**PROBLEM TO WORK ON:** Without including the pictures, copy out every line below.

**MATERIAL PROVIDED:**
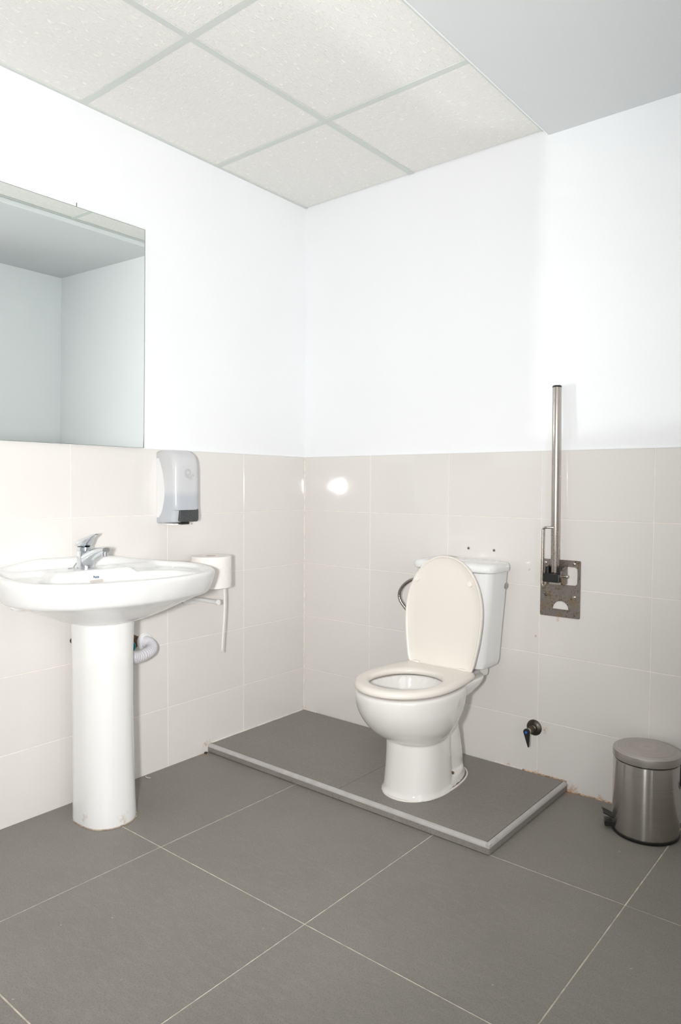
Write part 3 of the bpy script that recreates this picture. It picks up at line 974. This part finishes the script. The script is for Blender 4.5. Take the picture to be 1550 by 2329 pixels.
for (x, _), a, b_, w_ in zip(lp, zt, zb, wd):
    zc = (a+b_)/2; h_ = (a-b_)/2
    rings.append([Vector((x, w_*math.copysign(abs(math.cos(q))**.75, math.cos(q)), zc+h_*math.copysign(abs(math.sin(q))**.75, math.sin(q)))) for q in [2*PI*k/20 for k in range(20)]])
add_loft(bm, rings)
lever = finish(bm, 'lever', 'chrome', faucet, True, 50)
lathe('temperature_dot', [(0, .001), (.0022, .001), (.0022, -.001), (0, -.001)], simple('red_dot', (.5, .02, .02), .4), lever, 12, 'x', (.0225, -.004, .086))
def bead_chain(name, pts_, r, parent):
    bm = bmesh.new()
    for p_ in pts_:
        bmesh.ops.create_icosphere(bm, subdivisions=1, radius=r, matrix=Matrix.Translation(p_))
    o = finish(bm, name, 'chrome', parent, True, None); o['kind'] = 'stuff'; return o
bead_chain('plug_chain', catmull([(-.022, -.012, .018), (-.030, -.014, .016), (-.034, -.018, .008), (-.030, -.026, .002), (-.026, -.036, .0015), (-.022, -.048, .0015)], 3), .0023, faucet)

# ------------------------------------------------------------------ drain plumbing under the basin
def L(n_, y, z, base_y):         # local point on a left-wall thing
    return Vector((n_, y-base_y, z))
drain = thing('drain_pipe', 'white corrugated drain hose running from the pedestal into the tiled wall', 'pipe', LW(-.905), LROT)
path = catmull([L(.185, -1.075, .520, -.885), L(.150, -1.02, .503, -.885), L(.115, -.957, .4985, -.885), L(.082, -.912, .4990, -.885), L(.052, -.888, .505, -.885), L(.026, -.882, .512, -.885), L(-.002, -.885, .515, -.885)], 16)
tube('corrugated_hose', path, lambda i: .0205+.0016*math.cos(i*PI/2), 'pipe_plastic', drain, 24, None)
lathe('wall_flange', [(.020, .010), (.026, .008), (.033, .003), (.034, 0), (.034, -.003), (.020, -.003)], 'white_plastic', drain, 32, 'x', (0, .004, .516))
bm = bmesh.new()
hole = [Vector((.0006, -.052+.040*math.cos(a)*(1+.12*math.sin(3*a)), .520+.027*math.sin(a)*(1+.1*math.cos(4*a)))) for a in [2*PI*k/24 for k in range(24)]]
add_loft(bm, [hole, [p_+Vector((.0006, 0, 0)) for p_ in hole]])
finish(bm, 'wall_hole', 'hole_brown', drain, False)
cap = thing('drain_stopper', 'teal plastic stopper on the wall behind the washbasin pedestal', 'stopper', LW(-.985), LROT)
lathe('cap', [(0, .036), (.019, .036), (.023, .033), (.0235, .010), (.021, .008), (0, .008)], 'teal', cap, 28, 'x', (0, 0, .512))
lathe('thread', [(0, .010), (.018, .010), (.018, .0), (0, .0)], 'white_plastic', cap, 24, 'x', (0, 0, .512))
stub = thing('pipe_stub', 'dull metal supply stub on the tiles beside the washbasin pedestal', 'pipe stub', LW(-1.192), LROT)
bm = bmesh.new(); add_lathe(bm, [(0, .016), (.0085, .016), (.0105, .014), (.0105, 0), (0, 0)], 20, 'x', (0, 0, .567))
finish(bm, 'stub', 'dull_metal', stub, True)

# ------------------------------------------------------------------ mirror
mir = thing('mirror', 'large frameless wall mirror hanging above the washbasin', 'mirror', (0.0330, -.9090, 1.2418))
_mn = Vector((1, .007, -.016)).normalized()
_my = Vector((_mn.y*-1, _mn.x, 0)).normalized()      # along the wall towards the corner
_mz = _mn.cross(_my).normalized()
mm = Matrix((_mn, _my, _mz)).transposed().to_4x4()
mir.rotation_euler = mm.to_euler()
MW, MH = .86, .797
box('backing', -.0045, -.0003, -MW, 0, 0, MH, 'mirror_edge', mir)
bm = bmesh.new(); add_box(bm, -.0002, .0, -MW+.001, -.001, .001, MH-.001)
finish(bm, 'mirror_glass', 'mirror', mir)
box('hanging_pin', -.006, -.0045, -.2665, -.2650, MH-.01, MH+.015, 'mirror_edge', mir)
for z in (0.0,):
    bm = bmesh.new(); add_box(bm, -.016, -.0046, -.050, -.030, 0.02, .10)
    finish(bm, 'mounting_block', 'mirror_edge', mir)

# ------------------------------------------------------------------ soap dispenser
DY = -.7845
disp = thing('soap_dispenser', 'translucent grey wall soap dispenser with a black push bar', 'soap dispenser', LW(DY), LROT)
bm = bmesh.new()
def disp_sec(y):
    """side profile in (n,z) at a given y; corners of the housing taper towards both ends"""
    k = abs(y)/.0585
    pull = .006*smoothstep(.55, 1.0, k)**2
    d = .112-pull*1.4
    top = 1.237-pull*.9
    bot = .9640
    pr = [(0.0, top), (d-.050, top), (d-.030, top-.005), (d-.013, top-.018), (d-.003, top-.038), (d, top-.060), (d+.0005, 1.12), (d+.001, 1.04), (d+.002, 1.012), (d-.006, 1.010), (d-.010, .985), (d-.014, bot+.004), (d-.022, bot), (.03, bot-.003), (0.0, bot-.006)]
    return [Vector((n_, y, z)) for n_, z in pr]
ys = [-.0585, -.0575, -.055, -.050, -.043, -.030, 0, .030, .043, .050, .055, .0575, .0585]
secs = []
for y in ys:
    s = disp_sec(y)
    e = smoothstep(.0535, .0585, abs(y))
    secs.append([Vector((p_.x*(1-.06*e), p_.y, 1.10+(p_.z-1.10)*(1-.035*e))) for p_ in s])
add_loft(bm, secs)
me = modified_mesh(bm, [('BEVEL', dict(width=.0035, segments=2, limit_method='ANGLE', angle_limit=math.radians(40)))])
housing = add_obj(me, 'housing', 'milky', disp, True, 50)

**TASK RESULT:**
Write part 3 of the bpy script that recreates this picture. It picks up at line 974. This part finishes the script. The script is for Blender 4.5. Take the picture to be 1550 by 2329 pixels.
for (x, _), a, b_, w_ in zip(lp, zt, zb, wd):
    zc = (a+b_)/2; h_ = (a-b_)/2
    rings.append([Vector((x, w_*math.copysign(abs(math.cos(q))**.75, math.cos(q)), zc+h_*math.copysign(abs(math.sin(q))**.75, math.sin(q)))) for q in [2*PI*k/20 for k in range(20)]])
add_loft(bm, rings)
lever = finish(bm, 'lever', 'chrome', faucet, True, 50)
lathe('temperature_dot', [(0, .001), (.0022, .001), (.0022, -.001), (0, -.001)], simple('red_dot', (.5, .02, .02), .4), lever, 12, 'x', (.0225, -.004, .086))
def bead_chain(name, pts_, r, parent):
    bm = bmesh.new()
    for p_ in pts_:
        bmesh.ops.create_icosphere(bm, subdivisions=1, radius=r, matrix=Matrix.Translation(p_))
    o = finish(bm, name, 'chrome', parent, True, None); o['kind'] = 'stuff'; return o
bead_chain('plug_chain', catmull([(-.022, -.012, .018), (-.030, -.014, .016), (-.034, -.018, .008), (-.030, -.026, .002), (-.026, -.036, .0015), (-.022, -.048, .0015)], 3), .0023, faucet)

# ------------------------------------------------------------------ drain plumbing under the basin
def L(n_, y, z, base_y):         # local point on a left-wall thing
    return Vector((n_, y-base_y, z))
drain = thing('drain_pipe', 'white corrugated drain hose running from the pedestal into the tiled wall', 'pipe', LW(-.905), LROT)
path = catmull([L(.185, -1.075, .520, -.885), L(.150, -1.02, .503, -.885), L(.115, -.957, .4985, -.885), L(.082, -.912, .4990, -.885), L(.052, -.888, .505, -.885), L(.026, -.882, .512, -.885), L(-.002, -.885, .515, -.885)], 16)
tube('corrugated_hose', path, lambda i: .0205+.0016*math.cos(i*PI/2), 'pipe_plastic', drain, 24, None)
lathe('wall_flange', [(.020, .010), (.026, .008), (.033, .003), (.034, 0), (.034, -.003), (.020, -.003)], 'white_plastic', drain, 32, 'x', (0, .004, .516))
bm = bmesh.new()
hole = [Vector((.0006, -.052+.040*math.cos(a)*(1+.12*math.sin(3*a)), .520+.027*math.sin(a)*(1+.1*math.cos(4*a)))) for a in [2*PI*k/24 for k in range(24)]]
add_loft(bm, [hole, [p_+Vector((.0006, 0, 0)) for p_ in hole]])
finish(bm, 'wall_hole', 'hole_brown', drain, False)
cap = thing('drain_stopper', 'teal plastic stopper on the wall behind the washbasin pedestal', 'stopper', LW(-.985), LROT)
lathe('cap', [(0, .036), (.019, .036), (.023, .033), (.0235, .010), (.021, .008), (0, .008)], 'teal', cap, 28, 'x', (0, 0, .512))
lathe('thread', [(0, .010), (.018, .010), (.018, .0), (0, .0)], 'white_plastic', cap, 24, 'x', (0, 0, .512))
stub = thing('pipe_stub', 'dull metal supply stub on the tiles beside the washbasin pedestal', 'pipe stub', LW(-1.192), LROT)
bm = bmesh.new(); add_lathe(bm, [(0, .016), (.0085, .016), (.0105, .014), (.0105, 0), (0, 0)], 20, 'x', (0, 0, .567))
finish(bm, 'stub', 'dull_metal', stub, True)

# ------------------------------------------------------------------ mirror
mir = thing('mirror', 'large frameless wall mirror hanging above the washbasin', 'mirror', (0.0330, -.9090, 1.2418))
_mn = Vector((1, .007, -.016)).normalized()
_my = Vector((_mn.y*-1, _mn.x, 0)).normalized()      # along the wall towards the corner
_mz = _mn.cross(_my).normalized()
mm = Matrix((_mn, _my, _mz)).transposed().to_4x4()
mir.rotation_euler = mm.to_euler()
MW, MH = .86, .797
box('backing', -.0045, -.0003, -MW, 0, 0, MH, 'mirror_edge', mir)
bm = bmesh.new(); add_box(bm, -.0002, .0, -MW+.001, -.001, .001, MH-.001)
finish(bm, 'mirror_glass', 'mirror', mir)
box('hanging_pin', -.006, -.0045, -.2665, -.2650, MH-.01, MH+.015, 'mirror_edge', mir)
for z in (0.0,):
    bm = bmesh.new(); add_box(bm, -.016, -.0046, -.050, -.030, 0.02, .10)
    finish(bm, 'mounting_block', 'mirror_edge', mir)

# ------------------------------------------------------------------ soap dispenser
DY = -.7845
disp = thing('soap_dispenser', 'translucent grey wall soap dispenser with a black push bar', 'soap dispenser', LW(DY), LROT)
bm = bmesh.new()
def disp_sec(y):
    """side profile in (n,z) at a given y; corners of the housing taper towards both ends"""
    k = abs(y)/.0585
    pull = .006*smoothstep(.55, 1.0, k)**2
    d = .112-pull*1.4
    top = 1.237-pull*.9
    bot = .9640
    pr = [(0.0, top), (d-.050, top), (d-.030, top-.005), (d-.013, top-.018), (d-.003, top-.038), (d, top-.060), (d+.0005, 1.12), (d+.001, 1.04), (d+.002, 1.012), (d-.006, 1.010), (d-.010, .985), (d-.014, bot+.004), (d-.022, bot), (.03, bot-.003), (0.0, bot-.006)]
    return [Vector((n_, y, z)) for n_, z in pr]
ys = [-.0585, -.0575, -.055, -.050, -.043, -.030, 0, .030, .043, .050, .055, .0575, .0585]
secs = []
for y in ys:
    s = disp_sec(y)
    e = smoothstep(.0535, .0585, abs(y))
    secs.append([Vector((p_.x*(1-.06*e), p_.y, 1.10+(p_.z-1.10)*(1-.035*e))) for p_ in s])
add_loft(bm, secs)
me = modified_mesh(bm, [('BEVEL', dict(width=.0035, segments=2, limit_method='ANGLE', angle_limit=math.radians(40)))])
housing = add_obj(me, 'housing', 'milky', disp, True, 50)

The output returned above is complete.